▸ **Requirements**: Give back the full listing, character for character, with no pictures.

• • • • • • •

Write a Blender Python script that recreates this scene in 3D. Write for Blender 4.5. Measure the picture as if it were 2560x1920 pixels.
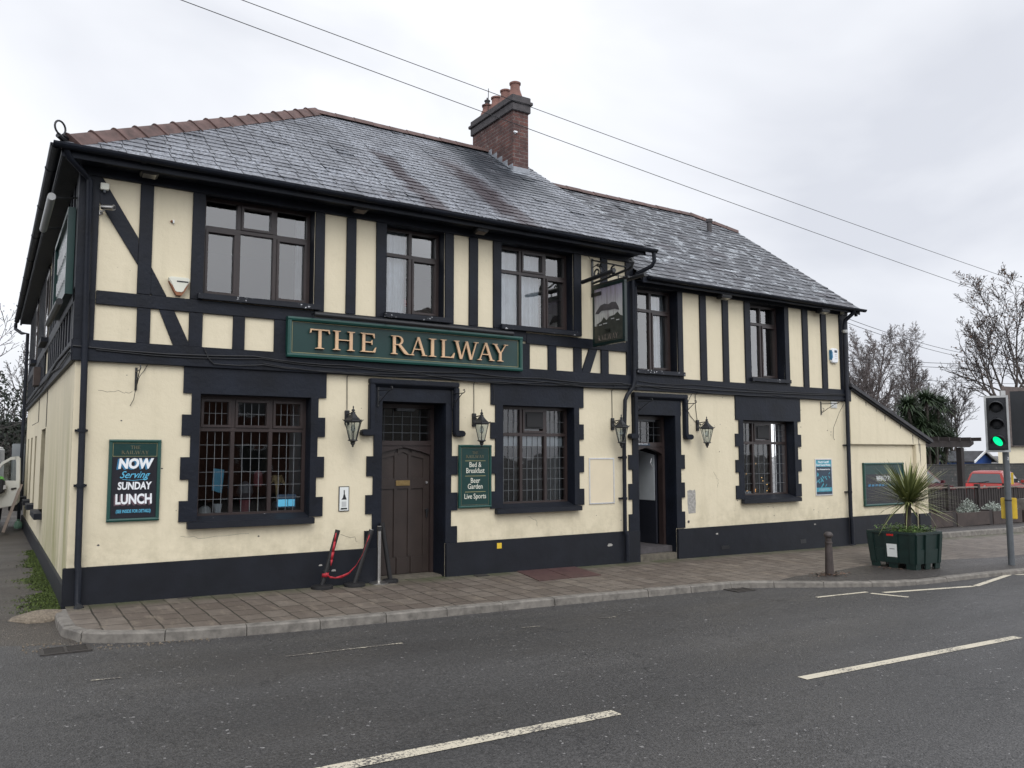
import bpy, bmesh, math, random
from mathutils import Vector, Matrix
R = math.radians
random.seed(7)
sc = bpy.context.scene
for o in list(bpy.data.objects): bpy.data.objects.remove(o)
C = sc.collection

# ------------------------------------------------------------------ camera
cam_d = bpy.data.cameras.new('camera'); cam = bpy.data.objects.new('camera', cam_d); C.objects.link(cam); sc.camera = cam
cam_d.sensor_width = 36.0; cam_d.lens = 36.0*2047/2560; cam_d.clip_end = 2000; cam_d.clip_start = 0.05
yaw, pit, rol = R(32.57), R(4.92), R(-0.1)
fw = Vector((math.sin(yaw)*math.cos(pit), math.cos(yaw)*math.cos(pit), math.sin(pit)))
rr = Vector((math.cos(yaw), -math.sin(yaw), 0)); uu = rr.cross(fw)
r2 = rr*math.cos(rol)+uu*math.sin(rol); u2 = -rr*math.sin(rol)+uu*math.cos(rol)
M = Matrix((r2, u2, -fw)).transposed().to_4x4(); M.translation = Vector((0, -10.5, 1.67)); cam.matrix_world = M

# ------------------------------------------------------------------ world: overcast sky
w = bpy.data.worlds.new('World'); sc.world = w; w.use_nodes = True
nt = w.node_tree; nt.nodes.clear(); N = nt.nodes.new; Lk = nt.links.new
wo = N('ShaderNodeOutputWorld'); bg = N('ShaderNodeBackground'); Lk(bg.outputs[0], wo.inputs[0])
sky = N('ShaderNodeTexSky'); sky.sky_type = 'NISHITA'; sky.sun_disc = False; sky.sun_elevation = R(28); sky.sun_rotation = R(200)
tc = N('ShaderNodeTexCoord'); mp = N('ShaderNodeMapping'); mp.inputs['Scale'].default_value = (1, 1, 2.0)
Lk(tc.outputs['Generated'], mp.inputs[0])
no = N('ShaderNodeTexNoise'); no.inputs['Scale'].default_value = 1.7; no.inputs['Detail'].default_value = 5; no.inputs['Roughness'].default_value = .5; no.inputs['Distortion'].default_value = .5
Lk(mp.outputs[0], no.inputs['Vector'])
cr = N('ShaderNodeValToRGB'); e = cr.color_ramp.elements
e[0].position = .34; e[0].color = (.575, .595, .65, 1); e[1].position = .62; e[1].color = (.80, .815, .85, 1)
Lk(no.outputs['Fac'], cr.inputs[0])
sx = N('ShaderNodeSeparateXYZ'); Lk(tc.outputs['Generated'], sx.inputs[0])
mr = N('ShaderNodeMapRange'); mr.inputs[1].default_value = .4; mr.inputs[2].default_value = -.7; mr.inputs[3].default_value = 1.0; mr.inputs[4].default_value = 1.85   # brighter cloud on the sun's side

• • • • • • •

▸ **Reply**:
Write a Blender Python script that recreates this scene in 3D. Write for Blender 4.5. Measure the picture as if it were 2560x1920 pixels.
import bpy, bmesh, math, random
from mathutils import Vector, Matrix
R = math.radians
random.seed(7)
sc = bpy.context.scene
for o in list(bpy.data.objects): bpy.data.objects.remove(o)
C = sc.collection

# ------------------------------------------------------------------ camera
cam_d = bpy.data.cameras.new('camera'); cam = bpy.data.objects.new('camera', cam_d); C.objects.link(cam); sc.camera = cam
cam_d.sensor_width = 36.0; cam_d.lens = 36.0*2047/2560; cam_d.clip_end = 2000; cam_d.clip_start = 0.05
yaw, pit, rol = R(32.57), R(4.92), R(-0.1)
fw = Vector((math.sin(yaw)*math.cos(pit), math.cos(yaw)*math.cos(pit), math.sin(pit)))
rr = Vector((math.cos(yaw), -math.sin(yaw), 0)); uu = rr.cross(fw)
r2 = rr*math.cos(rol)+uu*math.sin(rol); u2 = -rr*math.sin(rol)+uu*math.cos(rol)
M = Matrix((r2, u2, -fw)).transposed().to_4x4(); M.translation = Vector((0, -10.5, 1.67)); cam.matrix_world = M

# ------------------------------------------------------------------ world: overcast sky
w = bpy.data.worlds.new('World'); sc.world = w; w.use_nodes = True
nt = w.node_tree; nt.nodes.clear(); N = nt.nodes.new; Lk = nt.links.new
wo = N('ShaderNodeOutputWorld'); bg = N('ShaderNodeBackground'); Lk(bg.outputs[0], wo.inputs[0])
sky = N('ShaderNodeTexSky'); sky.sky_type = 'NISHITA'; sky.sun_disc = False; sky.sun_elevation = R(28); sky.sun_rotation = R(200)
tc = N('ShaderNodeTexCoord'); mp = N('ShaderNodeMapping'); mp.inputs['Scale'].default_value = (1, 1, 2.0)
Lk(tc.outputs['Generated'], mp.inputs[0])
no = N('ShaderNodeTexNoise'); no.inputs['Scale'].default_value = 1.7; no.inputs['Detail'].default_value = 5; no.inputs['Roughness'].default_value = .5; no.inputs['Distortion'].default_value = .5
Lk(mp.outputs[0], no.inputs['Vector'])
cr = N('ShaderNodeValToRGB'); e = cr.color_ramp.elements
e[0].position = .34; e[0].color = (.575, .595, .65, 1); e[1].position = .62; e[1].color = (.80, .815, .85, 1)
Lk(no.outputs['Fac'], cr.inputs[0])
sx = N('ShaderNodeSeparateXYZ'); Lk(tc.outputs['Generated'], sx.inputs[0])
mr = N('ShaderNodeMapRange'); mr.inputs[1].default_value = .4; mr.inputs[2].default_value = -.7; mr.inputs[3].default_value = 1.0; mr.inputs[4].default_value = 1.85   # brighter cloud on the sun's side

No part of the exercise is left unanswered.